My sister’s partner had a big birthday and she arranged a mild event for him at the weekend which passed off very well until the moment I realised that I was the oldest person at the lunch table. I mean everyone else was still having a good time but I was, as the young people say, shooketh.
She also brought me more papers from my parents’ house which I have been dutifully sifting through.
Here is my father in 1946 looking very slender in a picture from his time as a college debater in UCC. More women than I would have expected (expectation – none).
I also found this menu from Jammet’s from 1946. I enjoyed the “It is illegal to serve butter with lunch or dinner”.
On the back, it’s signed by a variety of artistic luminaries and some people unknown to Wikipedia (Lady Cornelius McGillicuddy anyone?).
Where did this come from? I am not related to any of the signatories as far as I know (and I feel I would know). Did some relative of mine disturb these people at their dinner? In fairness, that seems very unlikely. It also seems pretty unlikely that any relative of mine would be running with such a lofty, arty crowd. At best, we were much more commerce than art. A mystery, probably not one which will ever be resolved at this point.

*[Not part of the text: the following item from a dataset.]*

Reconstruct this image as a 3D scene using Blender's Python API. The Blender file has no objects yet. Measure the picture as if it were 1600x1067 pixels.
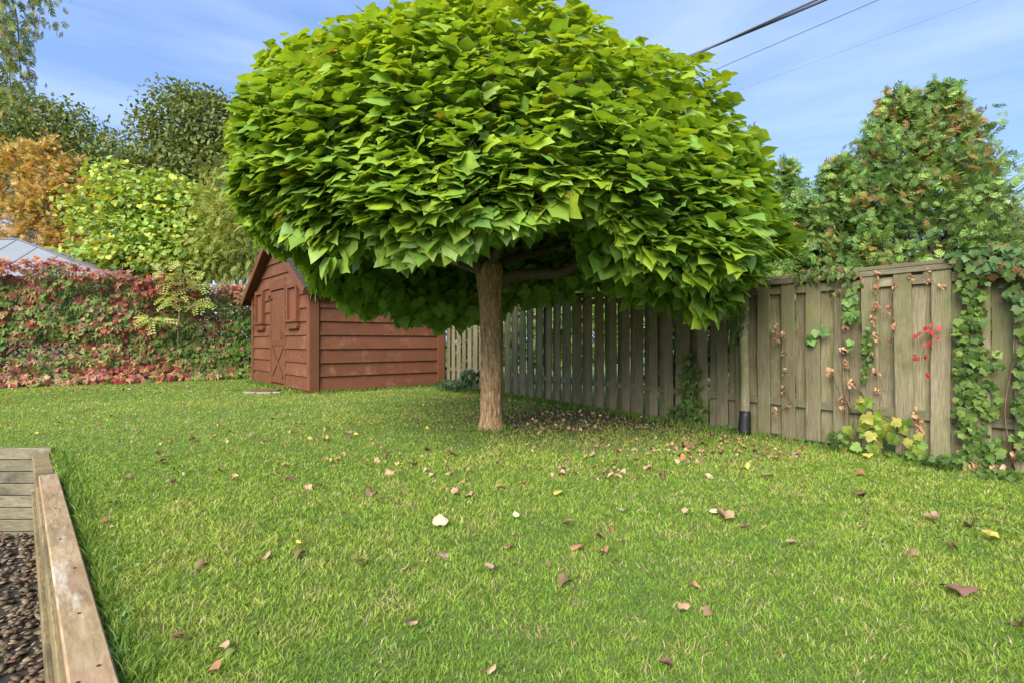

I also found my mother’s French copy book from secondary school in the late 40s/early 50s. I have no idea why she kept it, as honestly, it is a record of academic misery. It didn’t seem that bad to me – I mean super handwriting and some difficult topics covered in the text – but the marks were less than stellar. I asked Mr. Waffle to have a look and having seen the teacher’s handwriting he asked whether the teacher was French. I think she was actually, as my mother’s school was run by an order of French nuns and I have vague recollections of her talking of her ongoing struggles with the francophone nuns (some of them were definitely Irish though including the fantastically named Mother Borgia of whom my mother was very fond and who came to visit us a number of times – she taught physics, however, which was where my mother’s strengths lay). Anyway, those nuns, they set high standards and my mother’s French, imperfect though it may have been served us in good stead on holidays in France in the 70s and 80s.
More news from the archives as we get it.